Je t’assure que cela commence à devenir beau. Ce soir, il nous est arrivé à Croisset 400 mobiles venant des Pyrénées. J’en ai deux chez moi, sans compter deux à Paris ; ma mère en a deux à Rouen, Commanville cinq à Paris et deux à Dieppe. Je passe mon temps à faire faire l’exercice et à patrouiller la nuit. Depuis dimanche dernier, je retravaille et ne suis plus triste. Au milieu de tout cela, il y a, ou plutôt il y a eu des scènes d’un grotesque exquis ; l’humanité se voit à nu dans ces moments. Ce qui me désole, c’est l’immense bêtise dont nous serons accablés ensuite.
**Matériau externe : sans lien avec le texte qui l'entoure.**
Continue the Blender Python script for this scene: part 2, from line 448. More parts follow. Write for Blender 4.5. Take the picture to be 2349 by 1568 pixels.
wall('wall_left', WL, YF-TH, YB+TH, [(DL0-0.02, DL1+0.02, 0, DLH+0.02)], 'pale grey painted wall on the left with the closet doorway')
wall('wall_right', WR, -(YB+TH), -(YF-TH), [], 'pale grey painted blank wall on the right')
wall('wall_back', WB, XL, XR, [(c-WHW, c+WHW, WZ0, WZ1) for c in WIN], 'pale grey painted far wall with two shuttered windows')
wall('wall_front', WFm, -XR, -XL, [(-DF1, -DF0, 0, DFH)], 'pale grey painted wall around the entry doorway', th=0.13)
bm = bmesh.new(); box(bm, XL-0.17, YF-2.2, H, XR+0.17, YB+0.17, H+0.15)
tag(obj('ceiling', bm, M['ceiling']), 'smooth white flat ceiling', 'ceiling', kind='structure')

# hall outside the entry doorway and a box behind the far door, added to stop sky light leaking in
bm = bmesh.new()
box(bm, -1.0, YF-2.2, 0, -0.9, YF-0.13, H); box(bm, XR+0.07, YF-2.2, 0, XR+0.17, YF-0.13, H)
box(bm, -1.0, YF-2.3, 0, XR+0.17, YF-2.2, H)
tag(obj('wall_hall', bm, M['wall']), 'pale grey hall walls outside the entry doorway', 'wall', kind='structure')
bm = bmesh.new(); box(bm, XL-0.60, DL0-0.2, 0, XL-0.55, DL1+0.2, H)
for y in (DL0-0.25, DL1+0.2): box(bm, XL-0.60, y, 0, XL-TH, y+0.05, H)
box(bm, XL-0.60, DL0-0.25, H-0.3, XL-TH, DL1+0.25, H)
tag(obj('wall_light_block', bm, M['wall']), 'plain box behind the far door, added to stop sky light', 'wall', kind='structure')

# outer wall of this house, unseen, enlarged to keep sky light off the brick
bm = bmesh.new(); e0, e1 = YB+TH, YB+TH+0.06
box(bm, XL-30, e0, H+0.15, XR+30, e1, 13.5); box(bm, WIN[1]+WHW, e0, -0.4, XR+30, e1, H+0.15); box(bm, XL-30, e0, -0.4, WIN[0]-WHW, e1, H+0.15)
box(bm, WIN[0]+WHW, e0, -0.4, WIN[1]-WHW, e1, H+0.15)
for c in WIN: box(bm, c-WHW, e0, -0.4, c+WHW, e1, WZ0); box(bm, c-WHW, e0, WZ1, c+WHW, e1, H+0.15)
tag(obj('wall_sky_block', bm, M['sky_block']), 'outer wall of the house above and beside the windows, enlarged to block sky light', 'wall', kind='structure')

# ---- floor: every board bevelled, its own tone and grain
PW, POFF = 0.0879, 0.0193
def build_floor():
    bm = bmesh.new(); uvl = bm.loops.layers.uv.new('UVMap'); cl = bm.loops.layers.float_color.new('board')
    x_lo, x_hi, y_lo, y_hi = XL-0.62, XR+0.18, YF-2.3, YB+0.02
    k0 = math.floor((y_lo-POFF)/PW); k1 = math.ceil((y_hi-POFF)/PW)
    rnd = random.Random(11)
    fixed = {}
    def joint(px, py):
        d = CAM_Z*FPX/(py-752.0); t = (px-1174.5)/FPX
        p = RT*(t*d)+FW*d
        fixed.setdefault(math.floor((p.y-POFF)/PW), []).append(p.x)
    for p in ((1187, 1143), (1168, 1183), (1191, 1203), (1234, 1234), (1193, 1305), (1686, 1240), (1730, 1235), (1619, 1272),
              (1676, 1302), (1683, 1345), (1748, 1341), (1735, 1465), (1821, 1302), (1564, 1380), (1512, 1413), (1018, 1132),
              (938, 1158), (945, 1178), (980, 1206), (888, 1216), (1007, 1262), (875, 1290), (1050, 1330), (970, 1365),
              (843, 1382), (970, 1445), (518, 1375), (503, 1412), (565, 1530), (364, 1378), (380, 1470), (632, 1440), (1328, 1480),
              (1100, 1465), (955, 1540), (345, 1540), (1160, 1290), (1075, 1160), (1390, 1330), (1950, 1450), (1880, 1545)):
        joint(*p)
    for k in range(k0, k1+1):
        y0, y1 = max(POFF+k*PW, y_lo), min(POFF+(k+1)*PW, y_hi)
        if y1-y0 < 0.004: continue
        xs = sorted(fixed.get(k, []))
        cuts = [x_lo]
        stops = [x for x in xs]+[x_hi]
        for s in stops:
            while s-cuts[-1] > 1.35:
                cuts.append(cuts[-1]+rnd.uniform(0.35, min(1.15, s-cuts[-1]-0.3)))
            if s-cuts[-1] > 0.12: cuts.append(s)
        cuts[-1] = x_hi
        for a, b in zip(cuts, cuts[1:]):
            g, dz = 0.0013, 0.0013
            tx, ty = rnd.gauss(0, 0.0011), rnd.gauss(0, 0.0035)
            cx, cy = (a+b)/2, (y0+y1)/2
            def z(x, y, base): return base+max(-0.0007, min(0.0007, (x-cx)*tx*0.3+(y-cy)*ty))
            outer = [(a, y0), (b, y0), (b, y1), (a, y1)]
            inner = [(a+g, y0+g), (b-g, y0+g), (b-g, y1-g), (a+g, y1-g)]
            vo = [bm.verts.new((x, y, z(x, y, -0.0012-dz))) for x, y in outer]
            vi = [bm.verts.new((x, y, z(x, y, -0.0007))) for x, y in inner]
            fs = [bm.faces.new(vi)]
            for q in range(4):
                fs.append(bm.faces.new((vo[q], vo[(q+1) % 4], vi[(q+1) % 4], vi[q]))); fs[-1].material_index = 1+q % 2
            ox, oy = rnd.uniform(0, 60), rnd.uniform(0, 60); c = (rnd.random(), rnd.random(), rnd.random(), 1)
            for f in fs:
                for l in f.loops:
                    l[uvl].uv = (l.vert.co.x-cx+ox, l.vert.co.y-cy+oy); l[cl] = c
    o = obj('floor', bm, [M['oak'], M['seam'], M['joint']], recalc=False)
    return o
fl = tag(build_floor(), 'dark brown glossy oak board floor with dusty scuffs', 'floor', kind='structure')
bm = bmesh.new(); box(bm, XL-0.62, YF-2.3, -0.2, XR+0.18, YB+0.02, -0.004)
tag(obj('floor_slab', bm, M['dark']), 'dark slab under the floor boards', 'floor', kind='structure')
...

Toute gentillesse, comme eût dit Montaigne, est perdue pour longtemps. Un monde va commencer : on élèvera les enfants dans la haine des Prussiens. Le militarisme et le positivisme le plus abject, voilà notre lot désormais ; à moins que, la poudre purifiant l’air, nous ne sortions de là, au contraire, plus forts et plus sains. Je crois que nous serons vengés prochainement par un bouleversement général. Quand la Prusse aura les ports de la Hollande, la Courlande et Trieste, l’Angleterre, l’Autriche et la Russie pourront se repentir. Guillaume a eu tort de ne pas faire la paix après Sedan. Notre honte eût été ineffable ; nous allons commencer à devenir intéressants. Quant à notre succès immédiat, qui sait ? L’armée prussienne est une merveilleuse machine de précision, mais toutes les machines se détraquent par l’imprévu ; un fêtu peut casser un ressort. Notre ennemi a pour lui la science ; mais le sentiment, l’inspiration, le désespoir sont des éléments dont il faut tenir compte. La victoire doit rester au droit, et maintenant nous sommes dans le droit. Oui, tu as raison ; nous payons le long mensonge où nous avons vécu, car tout était faux : fausse armée, fausse politique, fausse littérature, faux crédit et mêmes fausses courtisanes. Dire la vérité c’était être immoral. Persigny m’a reproché tout l’hiver dernier de « manquer d’idéal » ! et il était peut-être de bonne foi. On va en découvrir de belles ; ce sera une jolie histoire à écrire. Ah ! comme je suis humilié d’être devenu un sauvage, car j’ai le cœur sec comme un caillou ! Sur ce, je vais me réaffubler de mon costume et aller faire une petite promenade militaire dans le bois de Canteleu. Penses-tu à la quantité de pauvres que nous devons avoir ? Toutes les fabriques sont fermées et les ouvriers sans ouvrage ni pain : ce sera joli cet hiver. Malgré tout cela, je suis peut-être fou, quelque chose me dit que nous en sortirons. Mes respects au général et à toi toutes mes tendresses.